Deep Dive into Evaluation Areas
To succeed, you must understand exactly how Discover assesses candidates across different competencies. The following areas represent the core focus of the interview loop.
Resume and Experience Deep Dive
Your past experience is the strongest predictor of your future success. Early in the process, interviewers will conduct a rigorous review of your resume, asking you to defend the decisions you made on past projects. They want to see that you actually drove the results you claim and understand the mechanics behind them.
Be ready to go over:
- Project lifecycles – Explaining an initiative from inception to post-launch analysis.
- Metrics and outcomes – Detailing exactly how you measured success and the specific data you used.
- Overcoming roadblocks – Describing times when projects stalled and how you course-corrected.
- Advanced concepts – Specialized frameworks like Lean Six Sigma, Agile methodologies, or specific data visualization tools, depending on the team's focus.
Example questions or scenarios:
- "Walk me through a time you identified a major process inefficiency. What steps did you take to resolve it?"
- "Explain the methodology you used for the market analysis listed on your resume."
- "Tell me about a project that failed to meet its initial objectives. What went wrong, and what did you learn?"
Collaborative Problem-Solving
Discover places a heavy emphasis on how you think in real-time. During the later stages, you will likely encounter working-session style interviews. These are not about finding a single "correct" answer, but rather demonstrating how you partner with leadership to explore solutions. Strong performance here looks like a peer-to-peer conversation where you ask insightful clarifying questions and build upon the interviewer's ideas.
Be ready to go over:
- Framework application – Structuring an ambiguous problem logically (e.g., root cause analysis, cost-benefit analysis).

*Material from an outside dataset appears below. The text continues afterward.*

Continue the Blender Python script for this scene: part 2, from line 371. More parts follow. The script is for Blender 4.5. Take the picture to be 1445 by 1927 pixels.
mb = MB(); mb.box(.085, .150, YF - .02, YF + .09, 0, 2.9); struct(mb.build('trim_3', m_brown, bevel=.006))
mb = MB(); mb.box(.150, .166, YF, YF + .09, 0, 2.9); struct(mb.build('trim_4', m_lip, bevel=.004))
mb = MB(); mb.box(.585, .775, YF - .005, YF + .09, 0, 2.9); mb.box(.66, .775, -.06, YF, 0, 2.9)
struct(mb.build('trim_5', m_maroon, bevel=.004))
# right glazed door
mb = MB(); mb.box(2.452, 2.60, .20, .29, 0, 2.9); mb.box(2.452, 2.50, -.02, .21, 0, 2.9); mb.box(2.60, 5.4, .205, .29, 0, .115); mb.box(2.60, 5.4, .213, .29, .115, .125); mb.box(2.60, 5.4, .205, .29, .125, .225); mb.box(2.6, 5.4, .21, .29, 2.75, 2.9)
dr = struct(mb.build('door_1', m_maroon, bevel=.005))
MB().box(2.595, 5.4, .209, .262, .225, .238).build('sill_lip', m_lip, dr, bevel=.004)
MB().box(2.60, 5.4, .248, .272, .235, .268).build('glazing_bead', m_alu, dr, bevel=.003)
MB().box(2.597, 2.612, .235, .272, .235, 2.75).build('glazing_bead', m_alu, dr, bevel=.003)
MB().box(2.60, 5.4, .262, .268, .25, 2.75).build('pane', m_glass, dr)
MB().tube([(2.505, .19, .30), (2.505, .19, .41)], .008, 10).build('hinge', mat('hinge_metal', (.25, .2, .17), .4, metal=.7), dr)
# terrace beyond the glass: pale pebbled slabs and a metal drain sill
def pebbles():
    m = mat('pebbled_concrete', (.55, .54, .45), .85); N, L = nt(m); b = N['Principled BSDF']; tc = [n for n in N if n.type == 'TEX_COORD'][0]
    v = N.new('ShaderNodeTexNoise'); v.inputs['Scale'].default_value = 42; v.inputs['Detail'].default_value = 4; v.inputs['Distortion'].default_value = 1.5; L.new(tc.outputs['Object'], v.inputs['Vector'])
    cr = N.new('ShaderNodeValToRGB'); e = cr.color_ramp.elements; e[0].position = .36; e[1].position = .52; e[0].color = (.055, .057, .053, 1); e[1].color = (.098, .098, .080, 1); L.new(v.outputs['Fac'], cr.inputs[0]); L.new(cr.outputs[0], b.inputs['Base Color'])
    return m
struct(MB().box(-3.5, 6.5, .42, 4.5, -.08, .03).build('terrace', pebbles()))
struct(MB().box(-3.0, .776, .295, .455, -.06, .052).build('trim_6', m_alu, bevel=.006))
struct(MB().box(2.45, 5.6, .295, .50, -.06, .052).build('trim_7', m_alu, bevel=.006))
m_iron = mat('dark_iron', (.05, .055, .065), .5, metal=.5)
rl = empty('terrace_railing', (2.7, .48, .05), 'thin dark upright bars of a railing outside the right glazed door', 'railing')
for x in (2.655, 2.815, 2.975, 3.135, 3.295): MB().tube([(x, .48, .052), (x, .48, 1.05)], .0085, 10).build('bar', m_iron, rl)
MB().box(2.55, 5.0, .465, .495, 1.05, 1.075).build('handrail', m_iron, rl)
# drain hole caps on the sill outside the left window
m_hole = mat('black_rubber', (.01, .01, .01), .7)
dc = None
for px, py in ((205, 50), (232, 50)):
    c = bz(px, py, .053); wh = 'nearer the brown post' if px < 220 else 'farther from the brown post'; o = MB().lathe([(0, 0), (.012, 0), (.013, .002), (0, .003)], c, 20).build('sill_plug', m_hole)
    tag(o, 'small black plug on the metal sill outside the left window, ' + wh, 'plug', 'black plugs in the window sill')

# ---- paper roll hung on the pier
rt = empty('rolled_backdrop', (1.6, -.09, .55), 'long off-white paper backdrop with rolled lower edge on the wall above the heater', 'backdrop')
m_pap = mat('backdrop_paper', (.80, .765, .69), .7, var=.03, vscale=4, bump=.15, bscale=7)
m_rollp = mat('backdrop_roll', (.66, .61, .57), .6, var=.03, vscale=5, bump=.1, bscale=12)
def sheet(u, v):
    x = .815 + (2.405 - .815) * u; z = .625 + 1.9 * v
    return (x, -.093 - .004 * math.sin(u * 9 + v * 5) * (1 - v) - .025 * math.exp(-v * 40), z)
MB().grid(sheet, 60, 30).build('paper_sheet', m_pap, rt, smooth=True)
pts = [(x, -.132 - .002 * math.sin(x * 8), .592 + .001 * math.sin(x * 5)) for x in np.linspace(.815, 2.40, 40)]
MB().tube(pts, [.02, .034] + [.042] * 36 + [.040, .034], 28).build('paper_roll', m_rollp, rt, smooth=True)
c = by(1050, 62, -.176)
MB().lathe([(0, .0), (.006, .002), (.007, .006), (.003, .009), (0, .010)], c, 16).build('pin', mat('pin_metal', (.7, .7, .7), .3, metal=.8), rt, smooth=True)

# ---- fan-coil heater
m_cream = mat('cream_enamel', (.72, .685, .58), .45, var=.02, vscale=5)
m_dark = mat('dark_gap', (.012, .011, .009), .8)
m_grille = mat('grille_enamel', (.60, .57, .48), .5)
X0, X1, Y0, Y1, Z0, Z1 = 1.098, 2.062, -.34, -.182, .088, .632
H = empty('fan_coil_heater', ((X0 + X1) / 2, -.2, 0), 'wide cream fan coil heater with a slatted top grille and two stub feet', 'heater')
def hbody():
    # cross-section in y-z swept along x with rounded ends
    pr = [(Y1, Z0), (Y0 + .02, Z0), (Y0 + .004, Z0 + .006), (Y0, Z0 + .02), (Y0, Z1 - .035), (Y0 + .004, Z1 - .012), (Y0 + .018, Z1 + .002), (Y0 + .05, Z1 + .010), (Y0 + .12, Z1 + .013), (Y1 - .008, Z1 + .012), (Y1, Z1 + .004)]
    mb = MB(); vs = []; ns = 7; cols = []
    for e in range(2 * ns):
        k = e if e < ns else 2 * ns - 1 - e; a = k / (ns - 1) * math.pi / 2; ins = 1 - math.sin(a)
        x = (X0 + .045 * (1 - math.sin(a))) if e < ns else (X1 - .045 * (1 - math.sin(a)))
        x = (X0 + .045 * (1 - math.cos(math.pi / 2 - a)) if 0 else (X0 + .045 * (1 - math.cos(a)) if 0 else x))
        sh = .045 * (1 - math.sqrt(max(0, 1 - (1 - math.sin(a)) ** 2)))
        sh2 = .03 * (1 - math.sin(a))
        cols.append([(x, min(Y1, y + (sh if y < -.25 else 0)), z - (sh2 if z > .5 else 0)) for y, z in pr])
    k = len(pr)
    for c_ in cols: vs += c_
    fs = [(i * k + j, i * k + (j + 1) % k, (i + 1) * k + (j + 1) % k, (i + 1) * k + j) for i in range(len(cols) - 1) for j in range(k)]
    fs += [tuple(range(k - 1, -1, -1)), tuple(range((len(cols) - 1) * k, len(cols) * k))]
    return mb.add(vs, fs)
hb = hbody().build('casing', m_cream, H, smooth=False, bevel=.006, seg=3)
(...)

- Process design – Outlining the steps to build a new workflow or optimize an existing one.
- Risk mitigation – Identifying potential regulatory, financial, or operational risks in a proposed solution.
Example questions or scenarios:
- "If we wanted to reduce the onboarding time for new credit card products by 20%, how would you approach this?"
- "Let's discuss our current approach to customer retention. What gaps do you see, and how might we close them?"
- "How would you align two departments that have conflicting priorities on a shared initiative?"
Industry Trends and Strategic Vision
Because Discover is a major player in the financial services and payments sector, a Consultant must understand the broader market context. Interviewers will evaluate your awareness of macro trends and how they might impact the company's strategy.
Be ready to go over:
- FinTech innovations – How new technologies are disrupting traditional banking and lending.
- Regulatory environment – The impact of compliance and data security on product development.
- Consumer behavior – Shifts in how customers interact with credit, digital banking, and customer service.
Example questions or scenarios:
- "What do you see as the biggest threat to traditional credit card issuers in the next five years?"
- "How should financial institutions balance the push for digital innovation with strict regulatory compliance?"
- "Discuss a recent trend in the payments industry and how Discover could capitalize on it."